What to do = In the records below, find each line with the word "follow" and copy it.

Supplied material =
BEGIN

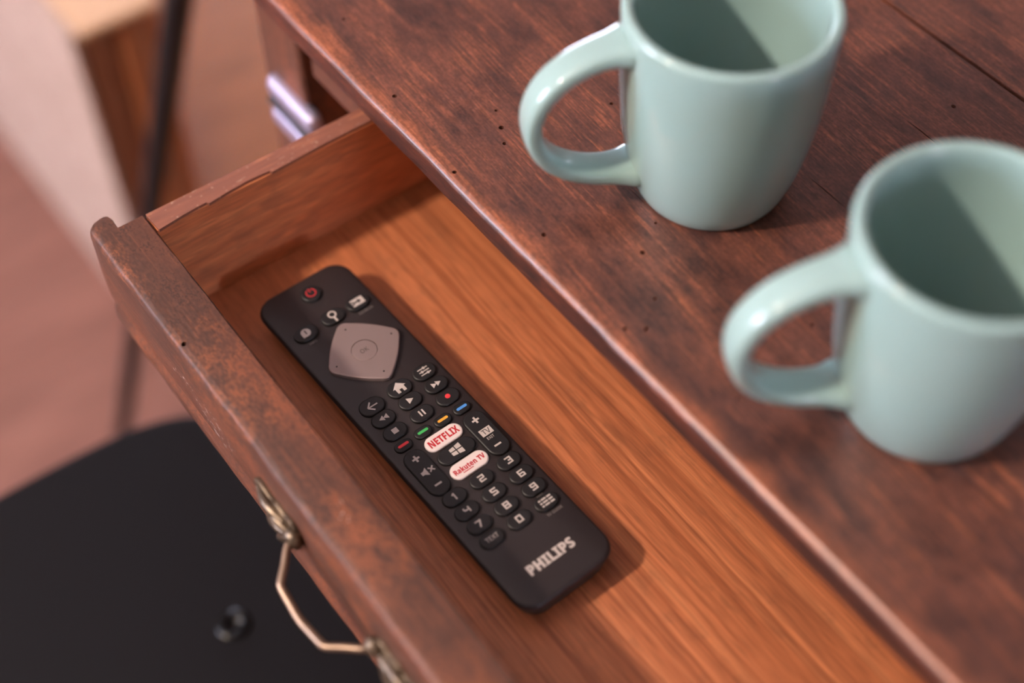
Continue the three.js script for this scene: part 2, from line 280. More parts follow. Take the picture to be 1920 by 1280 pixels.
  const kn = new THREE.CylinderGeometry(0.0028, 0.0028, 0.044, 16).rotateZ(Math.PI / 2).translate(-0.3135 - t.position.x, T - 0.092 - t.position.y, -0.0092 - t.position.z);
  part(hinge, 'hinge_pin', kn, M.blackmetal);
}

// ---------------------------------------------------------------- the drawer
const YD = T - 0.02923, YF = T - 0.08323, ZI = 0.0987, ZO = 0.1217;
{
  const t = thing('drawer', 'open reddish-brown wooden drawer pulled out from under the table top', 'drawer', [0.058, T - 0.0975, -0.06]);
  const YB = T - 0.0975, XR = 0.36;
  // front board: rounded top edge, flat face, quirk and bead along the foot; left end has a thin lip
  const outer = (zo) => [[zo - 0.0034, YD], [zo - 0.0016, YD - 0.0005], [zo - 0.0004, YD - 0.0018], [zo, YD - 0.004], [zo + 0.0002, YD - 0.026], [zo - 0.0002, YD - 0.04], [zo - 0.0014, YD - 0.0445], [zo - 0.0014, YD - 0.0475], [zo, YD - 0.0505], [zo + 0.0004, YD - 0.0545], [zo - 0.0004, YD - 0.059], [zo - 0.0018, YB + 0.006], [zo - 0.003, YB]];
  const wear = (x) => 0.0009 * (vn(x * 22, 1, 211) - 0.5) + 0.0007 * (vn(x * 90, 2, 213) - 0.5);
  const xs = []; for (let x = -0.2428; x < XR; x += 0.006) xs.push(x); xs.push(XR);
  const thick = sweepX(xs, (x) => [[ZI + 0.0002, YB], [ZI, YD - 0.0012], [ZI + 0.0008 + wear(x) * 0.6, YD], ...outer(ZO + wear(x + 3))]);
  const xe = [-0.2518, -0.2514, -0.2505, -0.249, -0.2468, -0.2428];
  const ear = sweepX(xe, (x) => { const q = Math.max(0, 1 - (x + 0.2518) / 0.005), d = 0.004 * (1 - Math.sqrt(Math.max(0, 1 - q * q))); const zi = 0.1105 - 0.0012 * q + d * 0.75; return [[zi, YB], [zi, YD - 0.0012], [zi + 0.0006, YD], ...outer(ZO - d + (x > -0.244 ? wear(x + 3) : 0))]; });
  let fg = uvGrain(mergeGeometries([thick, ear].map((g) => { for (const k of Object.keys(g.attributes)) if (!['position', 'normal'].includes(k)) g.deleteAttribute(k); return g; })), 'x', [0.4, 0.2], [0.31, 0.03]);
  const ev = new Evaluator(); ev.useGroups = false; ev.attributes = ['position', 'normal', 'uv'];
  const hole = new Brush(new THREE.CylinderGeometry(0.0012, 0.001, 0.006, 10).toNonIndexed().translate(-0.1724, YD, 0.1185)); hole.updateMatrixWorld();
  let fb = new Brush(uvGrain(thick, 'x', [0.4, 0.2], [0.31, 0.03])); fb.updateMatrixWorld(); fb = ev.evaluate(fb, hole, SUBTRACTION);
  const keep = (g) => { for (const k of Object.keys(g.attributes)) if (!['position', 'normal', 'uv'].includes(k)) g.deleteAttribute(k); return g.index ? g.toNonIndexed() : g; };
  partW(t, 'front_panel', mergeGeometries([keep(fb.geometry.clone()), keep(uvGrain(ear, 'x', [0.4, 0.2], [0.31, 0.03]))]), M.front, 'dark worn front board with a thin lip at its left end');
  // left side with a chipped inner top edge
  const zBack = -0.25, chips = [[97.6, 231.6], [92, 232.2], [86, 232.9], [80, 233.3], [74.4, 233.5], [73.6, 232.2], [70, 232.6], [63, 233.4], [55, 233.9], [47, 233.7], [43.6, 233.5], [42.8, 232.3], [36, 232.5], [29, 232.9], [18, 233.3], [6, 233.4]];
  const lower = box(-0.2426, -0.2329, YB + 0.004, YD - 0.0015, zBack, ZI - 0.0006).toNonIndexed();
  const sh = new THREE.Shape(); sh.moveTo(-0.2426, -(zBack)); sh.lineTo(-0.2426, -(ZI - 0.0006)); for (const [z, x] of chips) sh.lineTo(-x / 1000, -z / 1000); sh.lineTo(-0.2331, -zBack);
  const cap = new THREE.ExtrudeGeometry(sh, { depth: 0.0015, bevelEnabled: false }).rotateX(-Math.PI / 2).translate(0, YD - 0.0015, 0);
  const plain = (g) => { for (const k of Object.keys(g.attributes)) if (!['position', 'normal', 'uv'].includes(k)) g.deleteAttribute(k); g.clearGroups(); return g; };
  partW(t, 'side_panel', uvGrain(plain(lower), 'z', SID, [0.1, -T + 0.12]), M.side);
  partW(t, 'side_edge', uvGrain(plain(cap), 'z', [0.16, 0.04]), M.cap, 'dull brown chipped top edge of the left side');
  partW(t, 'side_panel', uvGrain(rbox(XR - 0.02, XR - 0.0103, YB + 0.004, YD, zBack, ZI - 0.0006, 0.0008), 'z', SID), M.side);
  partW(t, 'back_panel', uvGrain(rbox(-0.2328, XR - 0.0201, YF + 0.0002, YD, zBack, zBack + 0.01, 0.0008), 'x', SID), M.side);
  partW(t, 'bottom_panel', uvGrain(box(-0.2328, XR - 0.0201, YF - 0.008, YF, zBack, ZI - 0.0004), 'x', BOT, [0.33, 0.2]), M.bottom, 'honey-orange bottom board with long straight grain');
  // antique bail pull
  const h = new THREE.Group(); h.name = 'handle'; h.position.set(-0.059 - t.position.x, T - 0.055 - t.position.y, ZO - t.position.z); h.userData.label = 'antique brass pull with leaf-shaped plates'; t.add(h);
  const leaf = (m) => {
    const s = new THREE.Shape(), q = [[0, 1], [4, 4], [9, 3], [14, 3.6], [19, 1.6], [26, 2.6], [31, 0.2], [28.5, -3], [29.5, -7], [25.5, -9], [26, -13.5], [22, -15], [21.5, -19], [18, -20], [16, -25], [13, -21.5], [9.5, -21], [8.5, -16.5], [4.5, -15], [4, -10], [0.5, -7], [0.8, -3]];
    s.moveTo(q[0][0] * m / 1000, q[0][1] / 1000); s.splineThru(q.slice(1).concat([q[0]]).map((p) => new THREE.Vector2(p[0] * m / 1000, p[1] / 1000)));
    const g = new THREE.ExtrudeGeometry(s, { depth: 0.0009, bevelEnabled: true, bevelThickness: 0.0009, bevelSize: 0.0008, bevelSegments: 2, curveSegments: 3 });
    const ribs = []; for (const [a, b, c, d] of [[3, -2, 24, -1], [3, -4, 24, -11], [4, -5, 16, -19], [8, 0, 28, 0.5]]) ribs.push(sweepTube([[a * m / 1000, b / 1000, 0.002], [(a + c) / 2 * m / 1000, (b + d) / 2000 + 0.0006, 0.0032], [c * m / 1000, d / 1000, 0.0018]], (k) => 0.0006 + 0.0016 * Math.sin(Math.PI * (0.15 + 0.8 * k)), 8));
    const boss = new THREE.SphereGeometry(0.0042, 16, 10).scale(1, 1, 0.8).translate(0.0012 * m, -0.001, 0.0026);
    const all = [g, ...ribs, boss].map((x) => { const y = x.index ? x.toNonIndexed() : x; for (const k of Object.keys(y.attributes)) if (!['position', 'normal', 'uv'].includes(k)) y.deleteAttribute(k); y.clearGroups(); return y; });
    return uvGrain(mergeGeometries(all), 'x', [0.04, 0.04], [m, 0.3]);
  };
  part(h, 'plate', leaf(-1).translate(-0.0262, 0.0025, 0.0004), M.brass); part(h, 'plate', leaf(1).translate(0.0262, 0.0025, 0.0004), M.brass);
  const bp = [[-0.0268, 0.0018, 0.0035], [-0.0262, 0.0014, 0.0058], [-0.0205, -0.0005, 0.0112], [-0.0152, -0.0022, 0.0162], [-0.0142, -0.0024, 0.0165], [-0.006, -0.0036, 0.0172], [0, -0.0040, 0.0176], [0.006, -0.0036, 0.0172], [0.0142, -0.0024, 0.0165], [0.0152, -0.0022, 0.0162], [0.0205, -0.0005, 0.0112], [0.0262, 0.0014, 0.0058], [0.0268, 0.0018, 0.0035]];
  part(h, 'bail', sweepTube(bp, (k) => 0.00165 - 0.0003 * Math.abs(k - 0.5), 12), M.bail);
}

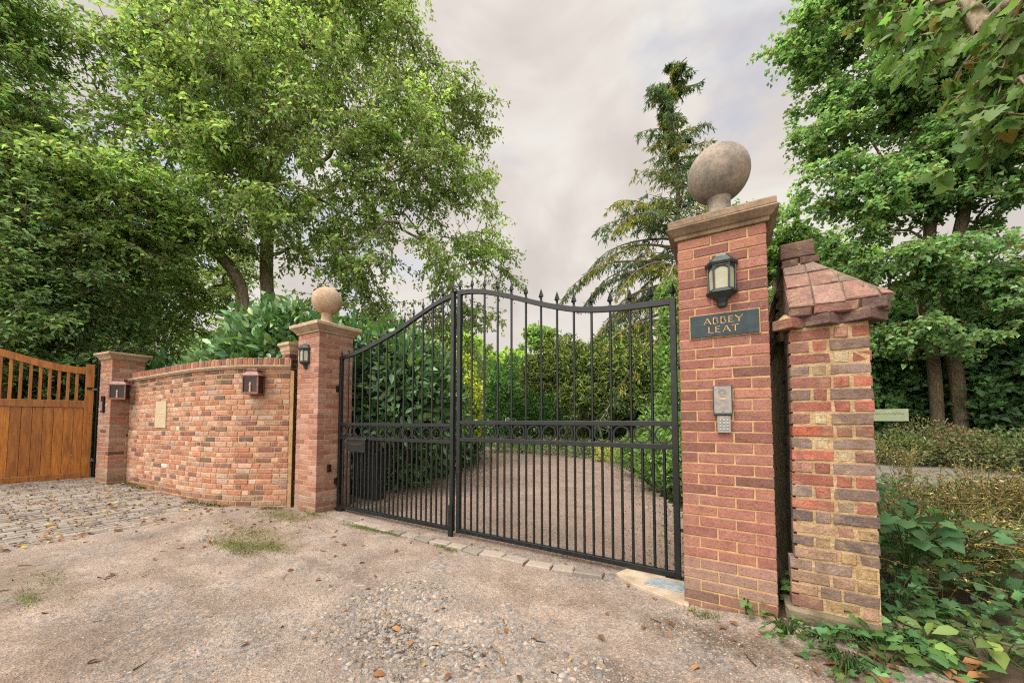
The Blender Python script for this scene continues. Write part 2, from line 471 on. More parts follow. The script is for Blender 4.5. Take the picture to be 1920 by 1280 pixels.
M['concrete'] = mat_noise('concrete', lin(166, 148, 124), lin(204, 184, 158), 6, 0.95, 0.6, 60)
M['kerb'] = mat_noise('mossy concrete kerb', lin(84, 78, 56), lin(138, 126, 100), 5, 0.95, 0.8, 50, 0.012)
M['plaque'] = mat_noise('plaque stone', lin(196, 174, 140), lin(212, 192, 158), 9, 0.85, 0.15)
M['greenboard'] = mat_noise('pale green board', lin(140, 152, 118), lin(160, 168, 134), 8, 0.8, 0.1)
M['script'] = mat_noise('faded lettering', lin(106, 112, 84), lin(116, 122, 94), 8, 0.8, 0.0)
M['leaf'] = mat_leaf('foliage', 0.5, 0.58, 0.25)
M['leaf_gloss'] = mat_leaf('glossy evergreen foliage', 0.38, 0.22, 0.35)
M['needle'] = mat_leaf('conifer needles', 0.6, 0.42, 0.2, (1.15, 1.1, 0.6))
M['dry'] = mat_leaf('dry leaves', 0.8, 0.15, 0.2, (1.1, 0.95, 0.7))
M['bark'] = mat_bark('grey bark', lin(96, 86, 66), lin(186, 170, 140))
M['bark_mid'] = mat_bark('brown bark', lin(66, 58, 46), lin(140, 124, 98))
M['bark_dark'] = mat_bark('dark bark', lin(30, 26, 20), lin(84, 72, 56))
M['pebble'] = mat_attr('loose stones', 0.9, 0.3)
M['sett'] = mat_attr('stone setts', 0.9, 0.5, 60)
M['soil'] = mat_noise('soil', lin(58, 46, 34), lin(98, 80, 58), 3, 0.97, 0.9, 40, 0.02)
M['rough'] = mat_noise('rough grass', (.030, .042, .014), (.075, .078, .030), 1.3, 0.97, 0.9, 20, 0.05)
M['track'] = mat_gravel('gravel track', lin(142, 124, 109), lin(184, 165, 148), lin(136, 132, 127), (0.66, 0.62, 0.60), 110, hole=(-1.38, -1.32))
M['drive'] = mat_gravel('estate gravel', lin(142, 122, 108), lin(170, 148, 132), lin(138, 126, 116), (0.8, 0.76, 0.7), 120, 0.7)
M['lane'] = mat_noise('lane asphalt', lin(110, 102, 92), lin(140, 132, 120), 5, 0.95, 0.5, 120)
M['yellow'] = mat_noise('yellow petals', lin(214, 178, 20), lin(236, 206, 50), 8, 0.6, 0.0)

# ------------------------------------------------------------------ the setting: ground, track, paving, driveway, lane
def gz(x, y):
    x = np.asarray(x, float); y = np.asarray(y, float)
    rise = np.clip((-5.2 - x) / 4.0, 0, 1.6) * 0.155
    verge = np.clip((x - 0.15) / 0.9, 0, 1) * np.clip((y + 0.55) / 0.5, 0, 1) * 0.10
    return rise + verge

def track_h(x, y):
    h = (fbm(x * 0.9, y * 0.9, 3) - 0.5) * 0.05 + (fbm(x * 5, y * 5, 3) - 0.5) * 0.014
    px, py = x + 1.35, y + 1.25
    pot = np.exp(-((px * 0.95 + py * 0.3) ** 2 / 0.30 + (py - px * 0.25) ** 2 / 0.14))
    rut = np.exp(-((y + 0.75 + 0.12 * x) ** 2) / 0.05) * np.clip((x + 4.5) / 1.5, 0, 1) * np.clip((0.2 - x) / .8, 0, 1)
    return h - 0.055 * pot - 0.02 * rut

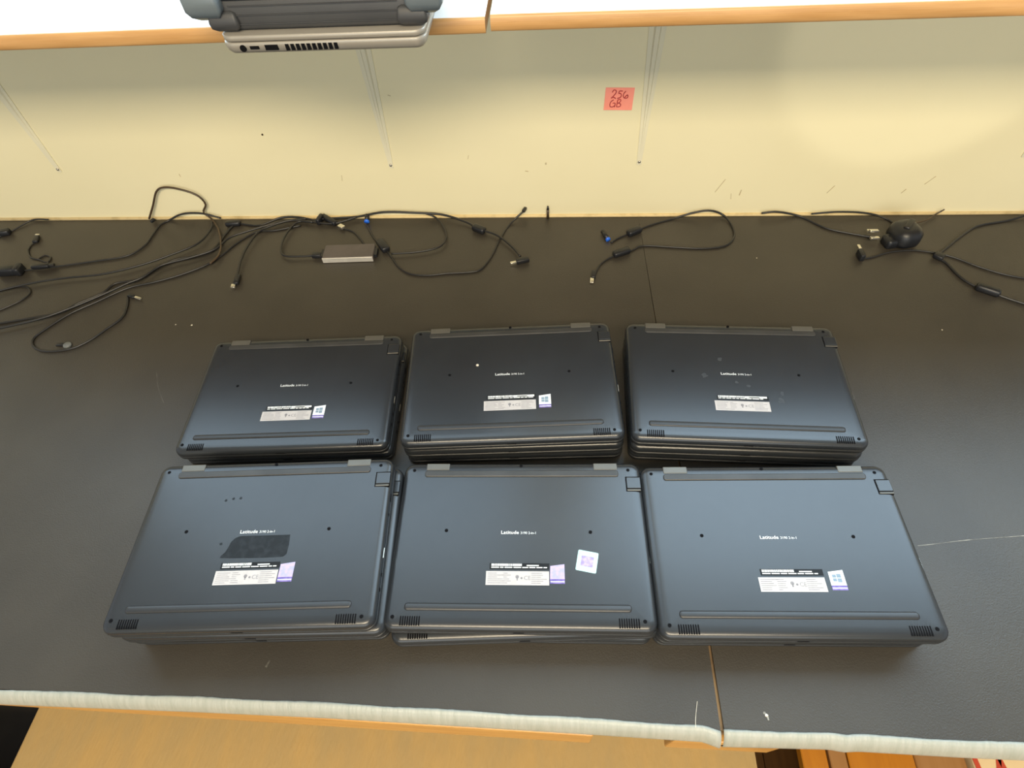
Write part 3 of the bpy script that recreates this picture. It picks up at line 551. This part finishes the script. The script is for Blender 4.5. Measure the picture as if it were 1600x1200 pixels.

END

Solution to this exercise =
Continue the three.js script for this scene: part 2, from line 280. More parts follow. Take the picture to be 1920 by 1280 pixels.
The Blender Python script for this scene continues. Write part 2, from line 471 on. More parts follow. The script is for Blender 4.5. Take the picture to be 1920 by 1280 pixels.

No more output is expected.